- INPUT -
※

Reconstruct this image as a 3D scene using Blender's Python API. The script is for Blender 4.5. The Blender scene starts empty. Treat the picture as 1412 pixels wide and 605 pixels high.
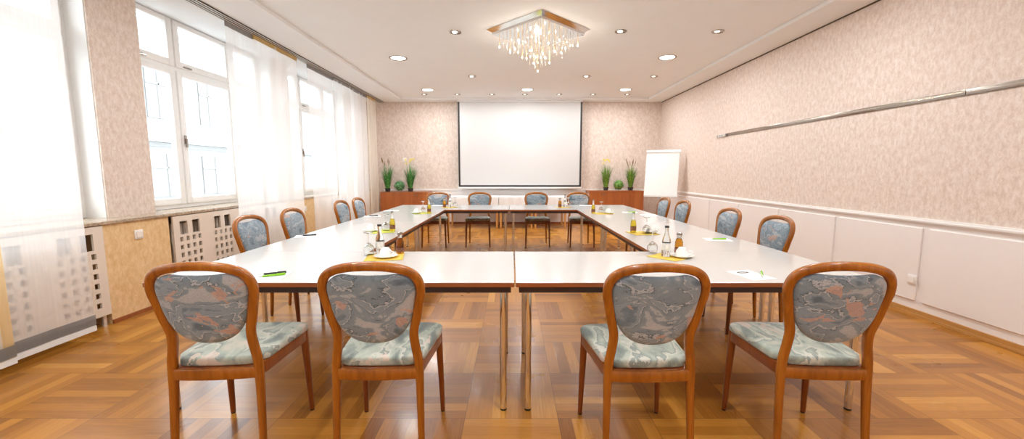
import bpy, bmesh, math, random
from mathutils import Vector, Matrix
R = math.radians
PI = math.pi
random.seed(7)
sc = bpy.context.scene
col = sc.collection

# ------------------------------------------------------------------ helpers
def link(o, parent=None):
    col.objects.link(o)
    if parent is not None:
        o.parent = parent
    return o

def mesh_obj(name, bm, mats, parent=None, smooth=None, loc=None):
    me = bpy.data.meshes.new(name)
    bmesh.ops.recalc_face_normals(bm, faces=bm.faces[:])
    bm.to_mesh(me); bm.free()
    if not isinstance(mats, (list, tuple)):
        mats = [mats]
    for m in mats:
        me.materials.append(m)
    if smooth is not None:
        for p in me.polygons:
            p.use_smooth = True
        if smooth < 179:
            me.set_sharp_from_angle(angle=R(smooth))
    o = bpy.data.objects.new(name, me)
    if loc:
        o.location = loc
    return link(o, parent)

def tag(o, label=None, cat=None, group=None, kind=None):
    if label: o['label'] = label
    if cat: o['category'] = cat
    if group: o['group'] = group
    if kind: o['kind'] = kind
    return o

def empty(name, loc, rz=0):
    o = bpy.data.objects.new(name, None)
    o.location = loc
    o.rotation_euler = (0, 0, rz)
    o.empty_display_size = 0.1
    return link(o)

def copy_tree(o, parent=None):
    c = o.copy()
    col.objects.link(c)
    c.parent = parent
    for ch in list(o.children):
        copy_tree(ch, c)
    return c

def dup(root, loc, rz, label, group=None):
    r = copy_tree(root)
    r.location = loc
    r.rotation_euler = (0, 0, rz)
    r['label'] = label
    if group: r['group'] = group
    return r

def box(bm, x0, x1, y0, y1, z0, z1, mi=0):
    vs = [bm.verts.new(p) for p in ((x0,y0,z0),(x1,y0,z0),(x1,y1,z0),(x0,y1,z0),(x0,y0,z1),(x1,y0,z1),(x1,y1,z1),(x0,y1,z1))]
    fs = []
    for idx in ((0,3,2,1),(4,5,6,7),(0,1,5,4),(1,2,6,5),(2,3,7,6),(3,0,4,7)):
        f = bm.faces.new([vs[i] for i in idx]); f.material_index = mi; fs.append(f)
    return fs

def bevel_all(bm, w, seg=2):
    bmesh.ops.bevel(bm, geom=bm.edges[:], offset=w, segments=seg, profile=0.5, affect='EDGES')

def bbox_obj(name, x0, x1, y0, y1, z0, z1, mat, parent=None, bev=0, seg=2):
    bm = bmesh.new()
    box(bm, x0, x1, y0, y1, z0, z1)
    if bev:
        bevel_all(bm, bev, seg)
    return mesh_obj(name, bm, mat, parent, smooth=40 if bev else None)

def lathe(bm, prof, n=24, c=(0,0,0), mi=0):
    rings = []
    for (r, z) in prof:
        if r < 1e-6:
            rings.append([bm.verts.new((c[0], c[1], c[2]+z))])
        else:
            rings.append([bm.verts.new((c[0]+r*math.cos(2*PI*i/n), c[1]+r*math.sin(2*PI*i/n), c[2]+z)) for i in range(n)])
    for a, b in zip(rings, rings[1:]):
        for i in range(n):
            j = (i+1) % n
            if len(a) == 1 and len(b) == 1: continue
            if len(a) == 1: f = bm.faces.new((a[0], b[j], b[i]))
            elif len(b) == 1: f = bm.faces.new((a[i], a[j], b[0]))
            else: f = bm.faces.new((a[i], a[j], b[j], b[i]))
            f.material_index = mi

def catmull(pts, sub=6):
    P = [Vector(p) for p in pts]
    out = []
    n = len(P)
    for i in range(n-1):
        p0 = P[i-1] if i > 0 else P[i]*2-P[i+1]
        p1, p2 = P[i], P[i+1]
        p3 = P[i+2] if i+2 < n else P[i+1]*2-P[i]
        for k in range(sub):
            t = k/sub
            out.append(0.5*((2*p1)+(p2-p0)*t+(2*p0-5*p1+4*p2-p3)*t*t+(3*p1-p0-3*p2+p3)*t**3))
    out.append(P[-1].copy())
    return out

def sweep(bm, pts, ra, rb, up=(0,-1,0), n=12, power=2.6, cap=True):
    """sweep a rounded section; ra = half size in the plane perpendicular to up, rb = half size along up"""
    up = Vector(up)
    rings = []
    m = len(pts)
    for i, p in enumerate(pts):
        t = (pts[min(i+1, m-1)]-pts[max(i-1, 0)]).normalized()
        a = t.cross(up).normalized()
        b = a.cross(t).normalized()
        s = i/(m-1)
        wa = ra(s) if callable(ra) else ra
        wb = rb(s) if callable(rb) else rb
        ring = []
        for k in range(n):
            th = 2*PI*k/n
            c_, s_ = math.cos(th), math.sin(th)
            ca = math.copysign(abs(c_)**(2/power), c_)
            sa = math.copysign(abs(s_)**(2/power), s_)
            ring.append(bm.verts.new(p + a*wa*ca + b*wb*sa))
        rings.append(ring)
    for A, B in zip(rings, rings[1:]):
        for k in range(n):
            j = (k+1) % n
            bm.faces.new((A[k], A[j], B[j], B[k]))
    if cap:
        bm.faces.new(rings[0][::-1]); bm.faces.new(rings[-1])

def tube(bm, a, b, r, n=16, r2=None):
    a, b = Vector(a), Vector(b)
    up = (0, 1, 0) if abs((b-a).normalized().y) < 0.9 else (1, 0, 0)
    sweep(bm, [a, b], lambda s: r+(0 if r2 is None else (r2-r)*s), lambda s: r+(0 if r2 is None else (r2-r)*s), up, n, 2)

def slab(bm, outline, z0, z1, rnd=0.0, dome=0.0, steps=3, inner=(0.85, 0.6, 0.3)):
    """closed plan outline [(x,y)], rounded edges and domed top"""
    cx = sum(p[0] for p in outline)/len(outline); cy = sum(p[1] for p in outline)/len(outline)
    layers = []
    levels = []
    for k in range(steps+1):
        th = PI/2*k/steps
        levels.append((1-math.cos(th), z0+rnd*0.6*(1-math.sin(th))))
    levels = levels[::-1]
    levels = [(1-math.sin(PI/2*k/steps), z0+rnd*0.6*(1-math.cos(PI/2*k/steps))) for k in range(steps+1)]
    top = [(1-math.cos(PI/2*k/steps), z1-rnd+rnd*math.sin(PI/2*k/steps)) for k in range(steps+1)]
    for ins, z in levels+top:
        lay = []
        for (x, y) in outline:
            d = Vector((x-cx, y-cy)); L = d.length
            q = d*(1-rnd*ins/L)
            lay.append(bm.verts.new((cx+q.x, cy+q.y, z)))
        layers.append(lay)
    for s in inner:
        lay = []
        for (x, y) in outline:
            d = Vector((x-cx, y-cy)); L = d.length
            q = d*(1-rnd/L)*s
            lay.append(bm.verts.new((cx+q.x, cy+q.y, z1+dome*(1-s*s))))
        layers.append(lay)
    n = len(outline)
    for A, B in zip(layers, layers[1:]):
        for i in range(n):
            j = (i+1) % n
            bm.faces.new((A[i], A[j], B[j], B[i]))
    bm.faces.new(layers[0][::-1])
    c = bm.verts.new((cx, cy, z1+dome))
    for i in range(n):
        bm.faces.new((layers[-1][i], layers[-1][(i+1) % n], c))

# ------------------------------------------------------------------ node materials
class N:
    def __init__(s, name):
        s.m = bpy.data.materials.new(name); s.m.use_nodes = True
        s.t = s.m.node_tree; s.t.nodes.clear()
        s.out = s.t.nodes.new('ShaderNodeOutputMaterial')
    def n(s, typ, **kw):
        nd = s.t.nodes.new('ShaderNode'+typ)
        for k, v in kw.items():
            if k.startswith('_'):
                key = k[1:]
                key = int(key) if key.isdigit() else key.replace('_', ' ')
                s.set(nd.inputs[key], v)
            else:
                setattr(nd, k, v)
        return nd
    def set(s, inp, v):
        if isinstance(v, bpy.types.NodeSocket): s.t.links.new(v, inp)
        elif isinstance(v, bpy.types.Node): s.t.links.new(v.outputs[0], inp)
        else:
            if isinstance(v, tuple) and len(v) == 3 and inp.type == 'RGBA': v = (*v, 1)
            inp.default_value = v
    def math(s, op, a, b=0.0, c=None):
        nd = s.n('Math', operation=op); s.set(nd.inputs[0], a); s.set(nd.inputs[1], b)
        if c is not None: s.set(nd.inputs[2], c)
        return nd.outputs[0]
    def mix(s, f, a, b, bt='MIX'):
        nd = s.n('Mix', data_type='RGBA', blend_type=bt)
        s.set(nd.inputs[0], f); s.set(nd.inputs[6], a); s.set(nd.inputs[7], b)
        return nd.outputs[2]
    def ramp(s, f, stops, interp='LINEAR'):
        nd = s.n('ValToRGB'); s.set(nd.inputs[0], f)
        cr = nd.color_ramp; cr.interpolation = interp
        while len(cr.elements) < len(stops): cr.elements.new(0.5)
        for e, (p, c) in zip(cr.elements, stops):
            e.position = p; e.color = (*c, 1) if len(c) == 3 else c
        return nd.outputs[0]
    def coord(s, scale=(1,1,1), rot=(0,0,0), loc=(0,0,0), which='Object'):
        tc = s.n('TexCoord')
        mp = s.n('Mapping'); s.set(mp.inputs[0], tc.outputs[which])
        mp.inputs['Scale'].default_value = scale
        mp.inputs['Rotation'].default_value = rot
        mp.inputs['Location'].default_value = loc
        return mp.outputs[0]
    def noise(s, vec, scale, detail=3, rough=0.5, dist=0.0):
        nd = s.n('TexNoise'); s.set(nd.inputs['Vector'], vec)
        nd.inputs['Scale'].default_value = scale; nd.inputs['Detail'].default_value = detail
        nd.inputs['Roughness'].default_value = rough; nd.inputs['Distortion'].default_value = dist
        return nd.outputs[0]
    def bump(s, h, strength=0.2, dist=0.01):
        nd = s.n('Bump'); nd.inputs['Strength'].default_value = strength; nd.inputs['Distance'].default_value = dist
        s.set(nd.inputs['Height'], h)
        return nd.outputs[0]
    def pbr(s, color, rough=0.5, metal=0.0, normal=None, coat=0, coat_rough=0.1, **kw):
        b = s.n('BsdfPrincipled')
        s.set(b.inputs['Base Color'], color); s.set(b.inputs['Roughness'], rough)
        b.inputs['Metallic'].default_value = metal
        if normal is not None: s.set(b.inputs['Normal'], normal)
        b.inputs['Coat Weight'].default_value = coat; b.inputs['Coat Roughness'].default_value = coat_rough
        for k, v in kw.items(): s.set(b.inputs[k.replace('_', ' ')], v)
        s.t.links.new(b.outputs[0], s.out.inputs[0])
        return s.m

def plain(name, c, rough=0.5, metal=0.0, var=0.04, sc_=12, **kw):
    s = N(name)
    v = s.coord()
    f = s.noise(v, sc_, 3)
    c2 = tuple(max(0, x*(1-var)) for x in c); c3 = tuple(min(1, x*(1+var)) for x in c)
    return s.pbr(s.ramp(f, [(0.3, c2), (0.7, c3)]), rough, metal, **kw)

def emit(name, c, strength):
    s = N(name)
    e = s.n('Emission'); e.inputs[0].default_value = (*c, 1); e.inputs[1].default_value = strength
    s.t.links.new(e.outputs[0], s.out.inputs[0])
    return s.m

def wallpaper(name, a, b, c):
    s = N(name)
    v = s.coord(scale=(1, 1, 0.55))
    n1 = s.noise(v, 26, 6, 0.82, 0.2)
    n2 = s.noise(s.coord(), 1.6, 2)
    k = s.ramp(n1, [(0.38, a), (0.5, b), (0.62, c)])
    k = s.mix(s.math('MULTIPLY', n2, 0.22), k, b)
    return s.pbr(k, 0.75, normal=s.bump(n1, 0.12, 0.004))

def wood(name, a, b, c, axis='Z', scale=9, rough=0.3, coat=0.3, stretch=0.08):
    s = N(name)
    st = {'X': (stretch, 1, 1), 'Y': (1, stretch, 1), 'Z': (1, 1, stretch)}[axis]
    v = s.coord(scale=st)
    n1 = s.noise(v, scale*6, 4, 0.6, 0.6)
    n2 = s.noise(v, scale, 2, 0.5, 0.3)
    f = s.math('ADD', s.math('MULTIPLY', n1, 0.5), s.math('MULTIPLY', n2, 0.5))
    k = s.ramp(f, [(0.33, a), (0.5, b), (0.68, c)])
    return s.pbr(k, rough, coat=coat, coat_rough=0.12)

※

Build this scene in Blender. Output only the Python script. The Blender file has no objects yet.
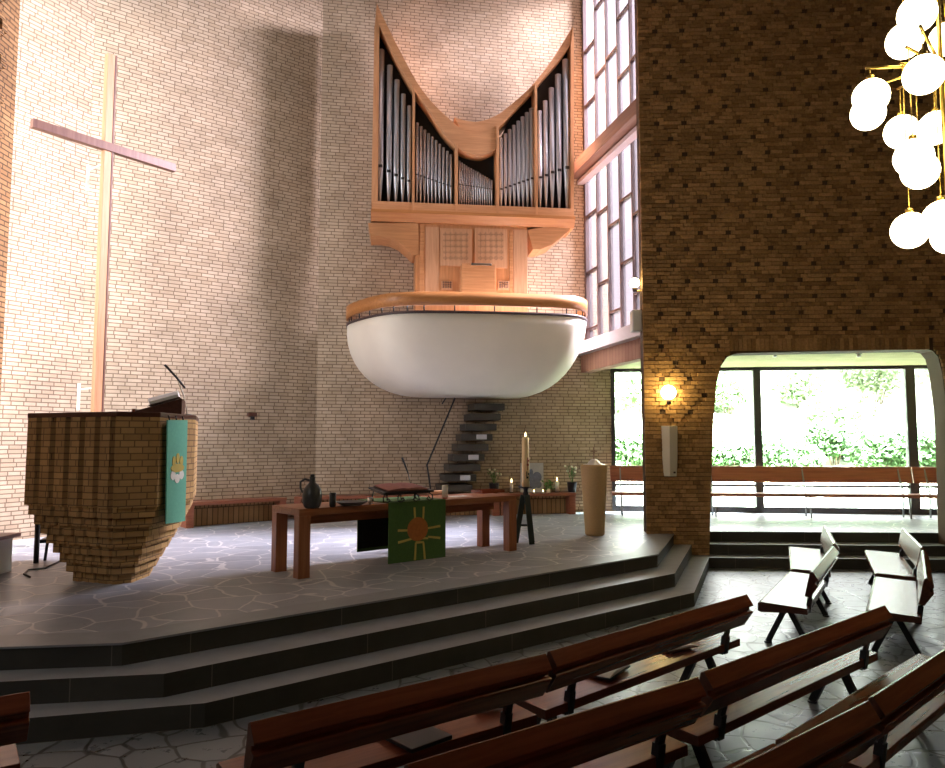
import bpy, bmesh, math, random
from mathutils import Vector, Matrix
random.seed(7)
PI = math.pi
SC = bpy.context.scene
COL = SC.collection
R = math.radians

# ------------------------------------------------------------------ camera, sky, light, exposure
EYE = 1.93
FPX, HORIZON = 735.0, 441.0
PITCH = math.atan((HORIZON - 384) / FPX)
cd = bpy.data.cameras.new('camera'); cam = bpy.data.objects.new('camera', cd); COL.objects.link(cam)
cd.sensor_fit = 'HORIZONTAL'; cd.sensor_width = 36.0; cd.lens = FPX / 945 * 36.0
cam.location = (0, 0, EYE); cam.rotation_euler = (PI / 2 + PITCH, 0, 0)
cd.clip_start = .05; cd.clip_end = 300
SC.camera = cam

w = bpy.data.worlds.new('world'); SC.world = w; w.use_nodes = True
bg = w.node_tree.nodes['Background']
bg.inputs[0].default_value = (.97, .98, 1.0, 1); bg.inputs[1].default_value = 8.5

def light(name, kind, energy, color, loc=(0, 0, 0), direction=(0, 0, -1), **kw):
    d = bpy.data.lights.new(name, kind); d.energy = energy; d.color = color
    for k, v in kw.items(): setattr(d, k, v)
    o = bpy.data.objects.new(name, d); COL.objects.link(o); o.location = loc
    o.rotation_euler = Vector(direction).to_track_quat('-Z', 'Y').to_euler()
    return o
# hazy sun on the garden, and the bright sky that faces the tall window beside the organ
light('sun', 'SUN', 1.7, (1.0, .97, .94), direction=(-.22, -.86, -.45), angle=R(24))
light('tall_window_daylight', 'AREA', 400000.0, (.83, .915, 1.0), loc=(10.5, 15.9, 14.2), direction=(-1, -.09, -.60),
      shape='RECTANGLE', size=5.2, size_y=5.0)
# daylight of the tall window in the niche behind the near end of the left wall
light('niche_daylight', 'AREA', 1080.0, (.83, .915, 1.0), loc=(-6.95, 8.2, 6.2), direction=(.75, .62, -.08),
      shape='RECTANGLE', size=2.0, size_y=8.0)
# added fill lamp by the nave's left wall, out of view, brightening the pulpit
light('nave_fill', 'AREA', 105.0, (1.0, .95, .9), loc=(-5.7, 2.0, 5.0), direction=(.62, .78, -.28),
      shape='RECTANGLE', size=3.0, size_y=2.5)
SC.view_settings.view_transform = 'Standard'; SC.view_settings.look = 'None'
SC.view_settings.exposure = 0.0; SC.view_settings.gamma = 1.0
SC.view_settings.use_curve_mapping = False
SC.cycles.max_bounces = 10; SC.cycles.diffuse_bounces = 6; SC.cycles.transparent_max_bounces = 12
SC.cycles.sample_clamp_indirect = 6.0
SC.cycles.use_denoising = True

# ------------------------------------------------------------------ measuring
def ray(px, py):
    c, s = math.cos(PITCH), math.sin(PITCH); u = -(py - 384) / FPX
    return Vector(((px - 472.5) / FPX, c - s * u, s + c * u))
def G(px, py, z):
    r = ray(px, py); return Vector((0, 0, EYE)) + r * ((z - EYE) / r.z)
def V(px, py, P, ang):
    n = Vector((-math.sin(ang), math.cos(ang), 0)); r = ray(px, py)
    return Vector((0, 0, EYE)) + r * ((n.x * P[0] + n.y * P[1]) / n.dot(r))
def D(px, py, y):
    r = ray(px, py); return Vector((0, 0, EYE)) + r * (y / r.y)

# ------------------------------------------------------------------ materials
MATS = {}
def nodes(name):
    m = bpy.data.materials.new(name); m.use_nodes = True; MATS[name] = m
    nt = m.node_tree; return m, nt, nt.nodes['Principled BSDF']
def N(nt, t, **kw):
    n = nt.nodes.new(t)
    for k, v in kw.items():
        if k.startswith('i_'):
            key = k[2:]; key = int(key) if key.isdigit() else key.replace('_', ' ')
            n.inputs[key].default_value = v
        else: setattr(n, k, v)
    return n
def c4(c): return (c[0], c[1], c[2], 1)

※

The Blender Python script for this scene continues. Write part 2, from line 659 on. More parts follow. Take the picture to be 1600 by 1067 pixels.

※

Only the lines from the one containing "Build this scene" down to the one containing "bg.inputs[0].default_value = (.97, .98, 1.0, 1);" should be copied, exactly and with both ends kept. Drop the pictures.

Build this scene in Blender. Output only the Python script. The Blender file has no objects yet.
import bpy, bmesh, math, random
from mathutils import Vector, Matrix
random.seed(7)
PI = math.pi
SC = bpy.context.scene
COL = SC.collection
R = math.radians

# ------------------------------------------------------------------ camera, sky, light, exposure
EYE = 1.93
FPX, HORIZON = 735.0, 441.0
PITCH = math.atan((HORIZON - 384) / FPX)
cd = bpy.data.cameras.new('camera'); cam = bpy.data.objects.new('camera', cd); COL.objects.link(cam)
cd.sensor_fit = 'HORIZONTAL'; cd.sensor_width = 36.0; cd.lens = FPX / 945 * 36.0
cam.location = (0, 0, EYE); cam.rotation_euler = (PI / 2 + PITCH, 0, 0)
cd.clip_start = .05; cd.clip_end = 300
SC.camera = cam

w = bpy.data.worlds.new('world'); SC.world = w; w.use_nodes = True
bg = w.node_tree.nodes['Background']
bg.inputs[0].default_value = (.97, .98, 1.0, 1); bg.inputs[1].default_value = 8.5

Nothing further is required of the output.